With support from the SunShot Initiative started in 2011, solar has moved from less than 0.1% of the U.S. electricity supply to supplying more than 1% of U.S. electricity demand. The focus of the SunShot Initiative was to make solar electricity cost-competitive with conventionally generated electricity by 2020. To date, there has been solid progress with the solar industry being more than 90% of the way to achieving SunShot’s original 2020 cost target of $0.06 per kilowatt-hour for utility-scale photovoltaic (PV) solar power, dropping from about $0.23 to $0.07 per kilowatt-hour.

By 2030, the goal of SunShot is to cut the levelized cost of electricity (LCOE) from utility-scale solar by an additional 50% between 2020 and 2030 to $0.03 per kilowatt hour. At $0.03 per kilowatt-hour, electricity from utility-scale solar would be among the least expensive options for new power generation and it would be below the cost of most fossil fuel-powered generators.

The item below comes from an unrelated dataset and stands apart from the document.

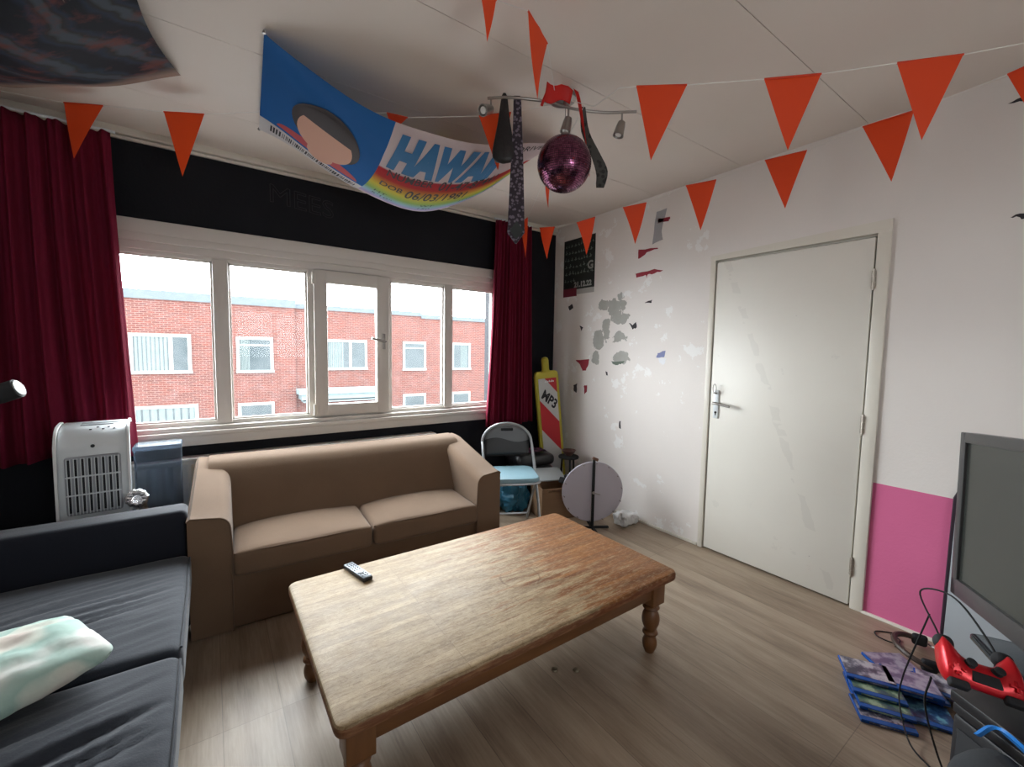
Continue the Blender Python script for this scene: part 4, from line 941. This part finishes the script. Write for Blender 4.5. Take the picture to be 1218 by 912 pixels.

For more information, please visit: https://energy.gov/eere/sunshot/sunshot-2030


ENCRYPTION WORKING GROUP FINDS WEAKENING ENCRYPTION IS AGAINST OUR NATIONAL INTEREST

ENCRYPTION WORKING GROUP FINDS WEAKENING ENCRYPTION IS AGAINST OUR NATIONAL INTEREST
Members of the bipartisan encryption working group, established in March 2016 by House Judiciary Committee Chairman Bob Goodlatte (R-VA), Ranking Member John Conyers, Jr. (D-MI), House Energy and Commerce Committee Chairman Fred Upton (R-MI), and Ranking Member Frank Pallone, Jr. (D-NJ), laid out key observations and next steps after extensive meetings with a variety of federal, state, and local government entities, former government officials, private industry and trade associations, civil society organizations, consultants and legal experts, academia, and cryptographers.

The encryption working group’s recently released report concluded that encryption is inexorably tied to our national interests and has complicated the missions of the law enforcement and intelligence communities. However, common ground must be found because it is our collective responsibility: to prevent crime, protect national security, and create the conditions for peace and prosperity. 
Below are key observations of the report.

  1. Any measure that weakens encryption works against the national interest.
  2. Encryption technology is a global technology that is widely and increasingly available around the world.
  3. The variety of stakeholders, technologies, and other factors create challenges with respect to encryption and therefore there is no one-size-fits-all solution to the encryption challenge.
  4. Congress should foster cooperation between the law enforcement community and technology companies.

The full report can be viewed here: http://bit.ly/2hQMtth

On a related note, former New York Mayor Rudy Giuliani is coordinating a group of cybersecurity advisers for President Trump. The Washington Post article can be found at: http://wapo.st/2k55qMQ


NEW GAO REPORT RELEASED ON THE FEDERAL GRANT MERIT-REVIEW SELECTION PROCESS

A recent General Accountability Office (GAO) report 17-113 entitled,Grants Management: Selected    Agencies Should Clarify Merit-Based Award Criteria and Provide Guidance for Reviewing Potentially Duplicative Awards, looks at how federal agencies decide who should receive grants. The focus was particularly on the design and implementation of the merit-based review process at parts of the Departments of the Interior, Health and Human Services, and Agriculture.

In responding to Congress, GAO developed recommendations on how to improve transparency in the grant merit-review process. These recommendations included: written guidance be given on all competitive grant programs to clarify in the public notice of funding opportunity all the review criteria, including cost sharing factors, and their related scores used to make final award decisions and providing written guidance be provided to ensure grant management staff review grant applications for potential duplication and overlap before making awards.